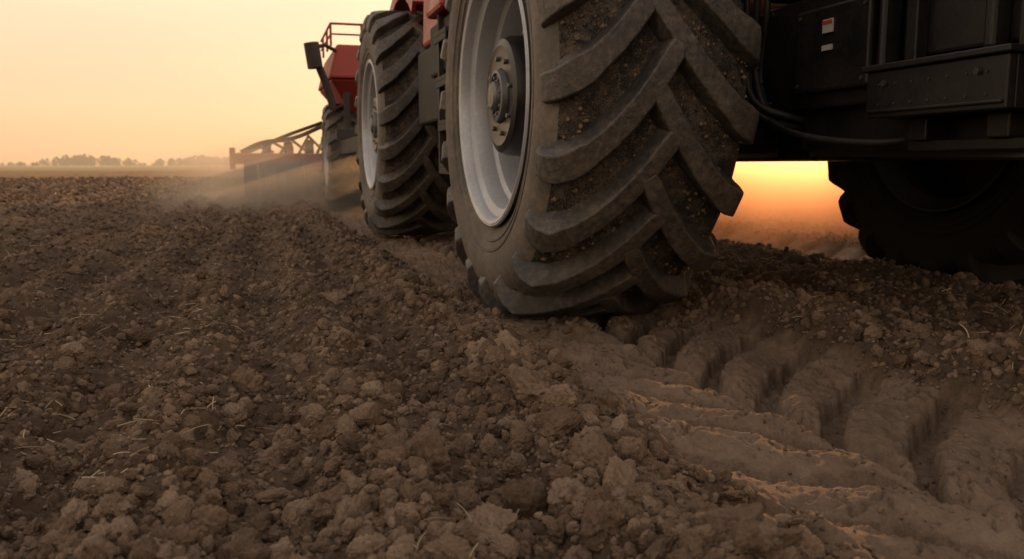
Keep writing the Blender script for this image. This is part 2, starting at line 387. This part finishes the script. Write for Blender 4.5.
# ---------------------------------------------------------------- terrain
def h2(ix,iy,seed):
    h=(ix.astype(np.int64)*374761393+iy.astype(np.int64)*668265263+seed*1442695041)&0xffffffff
    h=((h^(h>>13))*1274126177)&0xffffffff; h=((h^(h>>16))*2246822519)&0xffffffff; return ((h^(h>>15))&0xffffff)/float(0x1000000)
def gn(x,y,seed=0):
    x,y=np.broadcast_arrays(x,y)
    ix=np.floor(x); iy=np.floor(y); fx=x-ix; fy=y-iy; ix=ix.astype(np.int64); iy=iy.astype(np.int64)
    u=fx**3*(fx*(fx*6-15)+10); v=fy**3*(fy*(fy*6-15)+10)
    def g(dx,dy):
        a=h2(ix+dx,iy+dy,seed)*2*np.pi; return np.cos(a)*(fx-dx)+np.sin(a)*(fy-dy)
    a=g(0,0);b_=g(1,0);c=g(0,1);d=g(1,1)
    return 1.5*((a*(1-u)+b_*u)*(1-v)+(c*(1-u)+d*u)*v)
def lumps(x,y,cell,seed):
    x=x/cell; y=y/cell; ix=np.floor(x).astype(np.int64); iy=np.floor(y).astype(np.int64); out=np.zeros_like(x)
    for dx in (-1,0,1):
        for dy in (-1,0,1):
            cx=ix+dx; cy=iy+dy; px=cx+h2(cx,cy,seed); py=cy+h2(cx,cy,seed+1); r=.35+.45*h2(cx,cy,seed+2)
            ang=h2(cx,cy,seed+3)*6.28; e=.7+.5*h2(cx,cy,seed+4)
            ux=(x-px)*np.cos(ang)+(y-py)*np.sin(ang); uy=(-(x-px)*np.sin(ang)+(y-py)*np.cos(ang))*e
            d=(ux*ux+uy*uy)/(r*r); hh=r*np.sqrt(np.clip(1-d,0,1)); out=np.maximum(out,hh)
    return out
def sst(a,b,x): t=np.clip((x-a)/(b-a),0,1); return t*t*(3-2*t)
TX0,TX1=.95,1.89
def track_mask(x,y):
    wob=.025*gn(x*0+y*3.1,y*1.7,91)+.02*gn(y*9.,x*2,92)
    l=sst(TX0-.04,TX0+.03,x+wob); r=1-sst(TX1-.02,TX1+.07,x+wob*1.3)
    l2=sst(3.60,3.68,x+wob); r2=1-sst(4.46,4.55,x+wob)
    return l*r,l2*r2
def height(x,y):
    fade=1/(1+(np.maximum(y,np.abs(x))/14)**2)
    m1,m2=track_mask(x,y); m=np.maximum(m1,m2)
    f=.022*gn(x*1.6,y*1.1,1)+.02*gn(x*4.5,y*4.0,2)+.013*gn(x*11,y*10,3)
    rows=.042*np.cos((x+.215+.04*gn(y*.9,x*.5,5))*2*np.pi/.43)*sst(.98,.75,x)+.014*np.cos((x+.03*gn(y*.7,x,6))*2*np.pi/.6)*sst(2.3,3.0,x)
    l=.036*lumps(x,y,.16,10)+.034*lumps(x+3,y+1,.075,20)+.022*lumps(x,y,.034,30)+.005*gn(x*60,y*60,8)
    fld=(f+rows)+l*fade-.03
    bk=-.035*np.exp(-((x-TX0)/.07)**2)+.075*np.exp(-((x-(TX1+.20))/.13)**2)*(1+.7*gn(y*4,x*4,13))+.04*np.exp(-((x-3.45)/.12)**2)
    fld=fld+bk
    xc=(TX0+TX1)/2; dx=x-np.where(x>2.8,4.06,xc); ad=np.abs(dx)
    ph=(y-LUGK*ad*(1-LUGC*ad/.42))/.33+np.where(dx>0,.5,0)+.07*gn(x*5,y*5,40)+.03*gn(x*14,y*14,46)
    fr=ph-np.floor(ph); t=np.abs(fr-.5)*2
    edge=.13*gn(x*6,y*6,47)+.10*gn(x*17,y*17,48)+.05*gn(x*40,y*40,50)
    pil=(1-sst(.60,.70,t+edge))
    tilt=.70+.30*fr
    pil=pil*(.85+.28*gn(x*3.3,y*3.3,43))*tilt*(.80+.20*np.cos(np.clip(t,0,.6)*2.6))
    pil=pil*(1-.8*np.exp(-((dx+.02*gn(y*6,x*6,49))/.03)**2))
    slope=.03*np.exp(-((ad-.45)/.06)**2)
    wr=1-np.abs(gn(x*8+gn(x*5,y*5,71),y*8,70))*2.2
    tr=-.140+.115*pil+slope+.006*gn(x*9,y*9,41)+.006*gn(x*24,y*24,42)+.004*np.clip(wr,0,1)**3+.022*lumps(x,y,.06,50)*sst(.0,.3,gn(x*4,y*4,44))*(1-.6*pil)+.007*lumps(x,y,.028,55)+.0028*gn(x*80,y*80,45)
    cr=np.abs(gn(x*6+.6*gn(x*14,y*14,61),y*6+.6*gn(x*13,y*13,63),60)); tr=tr-.024*(1-sst(.005,.04,cr))*(gn(x*2.5,y*2.5,62)>-.15)
    cr2=np.abs(gn(x*15+.5*gn(x*30,y*30,64),y*15,65)); tr=tr-.012*(1-sst(.01,.06,cr2))*pil*sst(-.05,.1,gn(x*4,y*4,66))
    return fld*(1-m)+tr*m, m
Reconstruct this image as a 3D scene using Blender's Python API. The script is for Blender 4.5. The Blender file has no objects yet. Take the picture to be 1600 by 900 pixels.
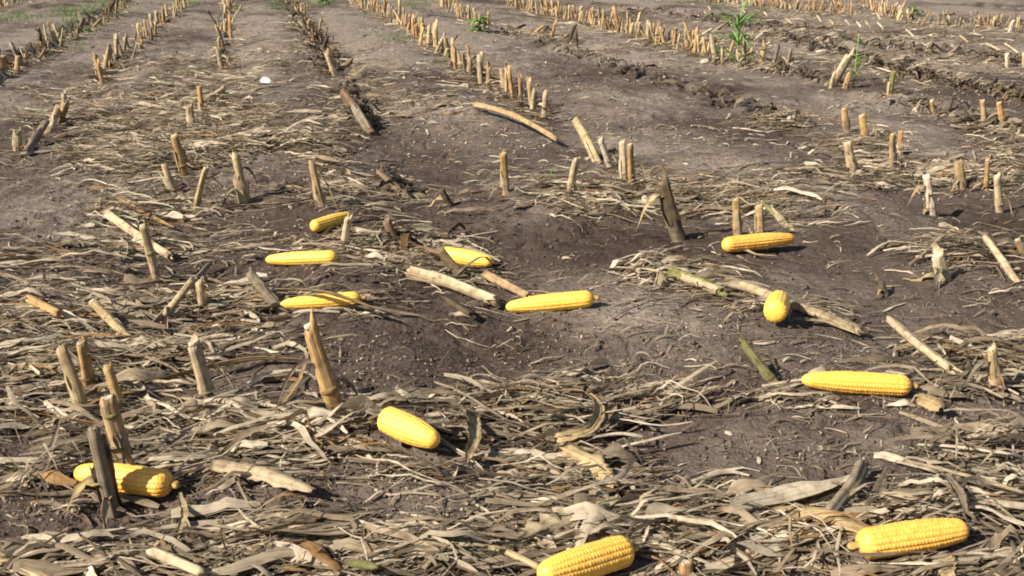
import bpy, math, random
import numpy as np
C = bpy.context
col = C.scene.collection
R = math.radians
rnd = random.Random(11)
rng = np.random.default_rng(5)

# ------------------------------------------------------------------ camera, sky, sun, exposure
CAM_H, FPX, HORIZON = 0.75, 1555.6, -95.0
PITCH = math.atan((450 - HORIZON) / FPX)
cam = bpy.data.objects.new('camera', bpy.data.cameras.new('camera'))
col.objects.link(cam)
cam.location = (0, 0, CAM_H)
cam.rotation_euler = (math.pi / 2 - PITCH, 0, 0)
cam.data.sensor_width = 36.0
cam.data.lens = 35.0
cam.data.clip_start = 0.02
cam.data.clip_end = 2000
C.scene.camera = cam

SUN_EL, SUN_AZ = R(37), R(28)           # light travels towards +x and, by SUN_AZ, towards +y
world = bpy.data.worlds.new('World'); C.scene.world = world
world.use_nodes = True
wn = world.node_tree
bg = wn.nodes['Background']
sky = wn.nodes.new('ShaderNodeTexSky'); sky.sky_type = 'NISHITA'; sky.sun_disc = False
sky.sun_elevation = SUN_EL
# the sun stands at direction (-cos, -sin): compass angle from +Y, clockwise
sky.sun_rotation = math.atan2(-math.cos(SUN_AZ), -math.sin(SUN_AZ)) % (2 * math.pi)
wn.links.new(sky.outputs[0], bg.inputs[0]); bg.inputs[1].default_value = 0.064
sun = bpy.data.objects.new('sun', bpy.data.lights.new('sun', 'SUN'))
col.objects.link(sun)
sun.data.energy = 5.0; sun.data.angle = R(0.55); sun.data.color = (1.0, 0.94, 0.85)
from mathutils import Vector, Matrix
ldir = Vector((math.cos(SUN_AZ) * math.cos(SUN_EL), math.sin(SUN_AZ) * math.cos(SUN_EL), -math.sin(SUN_EL)))
sun.rotation_euler = ldir.to_track_quat('-Z', 'Y').to_euler()
vs = C.scene.view_settings
vs.view_transform = 'Standard'; vs.look = 'None'; vs.exposure = 0.92; vs.gamma = 1.0
vs.use_curve_mapping = False
C.scene.render.engine = 'CYCLES'
C.scene.cycles.filter_width = 1.9
C.scene.cycles.max_bounces = 6

# ------------------------------------------------------------------ noise and terrain height
_perm = np.random.default_rng(3).permutation(4096)
_val = np.random.default_rng(4).random(4096) * 2 - 1
def vnoise(x, y, seed=0):
    xi = np.floor(x).astype(np.int64); yi = np.floor(y).astype(np.int64)
    fx = x - xi; fy = y - yi
    fx = fx * fx * fx * (fx * (fx * 6 - 15) + 10); fy = fy * fy * fy * (fy * (fy * 6 - 15) + 10)
    def h(a, b): return _val[_perm[(_perm[(a + seed * 57) & 4095] + b) & 4095]]
    v00 = h(xi, yi); v10 = h(xi + 1, yi); v01 = h(xi, yi + 1); v11 = h(xi + 1, yi + 1)
    return (v00 * (1 - fx) + v10 * fx) * (1 - fy) + (v01 * (1 - fx) + v11 * fx) * fy
def fbm(x, y, scale, octv=3, seed=0, gain=0.5):
    a, s, f = 0, 1.0, 1.0 / scale
    for k in range(octv):
        ca, sa = math.cos(k * 0.7 + seed), math.sin(k * 0.7 + seed)
        a = a + s * vnoise((x * ca - y * sa) * f + 13.7 * k, (x * sa + y * ca) * f + 7.1 * k, seed + k)
        s *= gain; f *= 2.03
    return a
def sstep(a, b, x):
    t = np.clip((x - a) / (b - a), 0, 1); return t * t * (3 - 2 * t)

CP, SP = math.cos(PITCH), math.sin(PITCH)
def ray(px, py):
    a, b = (px - 800) / FPX, (450 - py) / FPX
    return a, CP + b * SP, -SP + b * CP
def flat(px, py, z=0.0):
    dx, dy, dz = ray(px, py); t = (z - CAM_H) / dz
    return dx * t, dy * t

def seg_frame(p0, p1):
    (x0, y0), (x1, y1) = flat(*p0), flat(*p1)
    L = math.hypot(x1 - x0, y1 - y0); tx, ty = (x1 - x0) / L, (y1 - y0) / L
    return x0, y0, tx, ty, L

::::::

Task prompt
Filter for "objects". Return all lines that hold it.

Complete answer
Reconstruct this image as a 3D scene using Blender's Python API. The script is for Blender 4.5. The Blender file has no objects yet. Take the picture to be 1600 by 900 pixels.
cam = bpy.data.objects.new('camera', bpy.data.cameras.new('camera'))
col.objects.link(cam)
sun = bpy.data.objects.new('sun', bpy.data.lights.new('sun', 'SUN'))
col.objects.link(sun)